Jakarta (ANTARA News) - Pakar Hukum Pidana Yenti Garnasih mengatakan, Badan Intelijen Negara (BIN) perlu mendapat kewenangan lebih dalam mencegah, menangkal dan menanggulangi segala ancaman keamanan negara.

"Dari sekian ancaman yang ada, dipandang perlu untuk menambah kewenangan yang lebih, dalam kaitannya dengan isu separatisme dan terorisme, yakni penangkapan dan penahanan dalam rangka interogasi terhadap orang yang diduga terlibat," kata Yenti dalam diskusi publik masalah RUU Intelijen "Kenapa UU Intelijen Diperlukan?", di Auditorium Adhyana, Wisma ANTARA, Jakarta, Rabu.

Namun, lanjut dia, masih terjadi pro dan kontra tentang kewenangan aparat Intelijen dalam hal penangkapan dan penahanan karena dikhawatirkan akan terjadi pelanggaran hak asasi manusia (HAM).

"Perlu ada aturan yang jelas tentang kewenangan lebih kepada BIN agar tidak melanggar HAM," kata Yenti.
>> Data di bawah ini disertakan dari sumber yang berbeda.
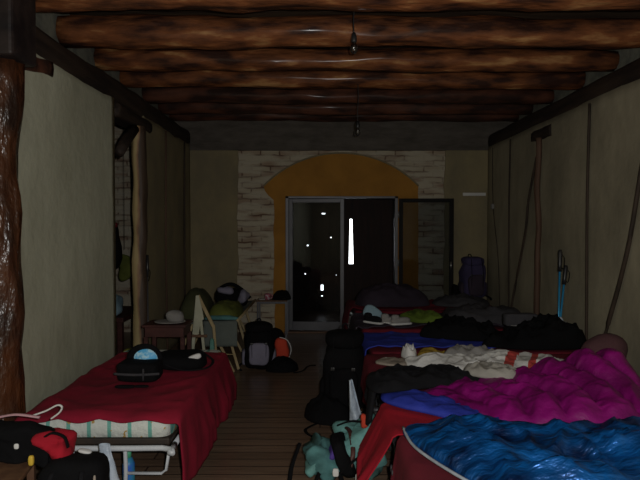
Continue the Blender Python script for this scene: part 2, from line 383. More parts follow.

Oleh karena itu, pakar hukum pidana Universitas Trisakti Jakarta itu menegaskan perlunya UU yang mengatur intelijen, seperti RUU Intelijen yang saat ini masih dibahas di DPR.

Menurut dia, tingkatan aturan tentang intelijen jangan berada di bawah UU atau dalam bentuk keppres, perpres, tapi perlu dibuat sebuah undang-undang agar tidak disalahgunakan oleh penguasa, baik untuk kepentingan politiknya maupun lainnya.

"Ini bahaya," kata Yenti seraya mengatakan saat ini muncul wacana keberadaan UU intelijen termotivasi untuk kepentingan menghadapi Pemilu 2014.

Menurut dia, masukan dan diskusi publik masih harus dilakukan untuk menghasilkan produk UU yang kuat dan cermat, sehingga semua kekhawatiran masyarakat akan terjadinya pelanggaran HAM, tidak ada tindakan yang kebablasan dan mencekal kebebasan pers.

Yenti menambahkan, tugas dan fungsi intelijen sebagai pengumpul informasi secara rahasia, di mana sumber informasi itu berguna untuk mempertahankan dan melindungi suatu negara terutama berkaitan dengan terjaminnya tujuan negara harus diatur dengan cermat.

Selain Yenti, pembicara pada diskusi publik tersebut adalah Dirjen Perundang-Undangan Kementerian Hukum dan HAM Wahidudin Adam, Ketua Komisi I DPR Mahfudz Siddiq, anggota Komisi I DPR Teguh Juwarno, serta mantan Kepala Staf Umum TNI Letjen TNI (Purn) Soeyono.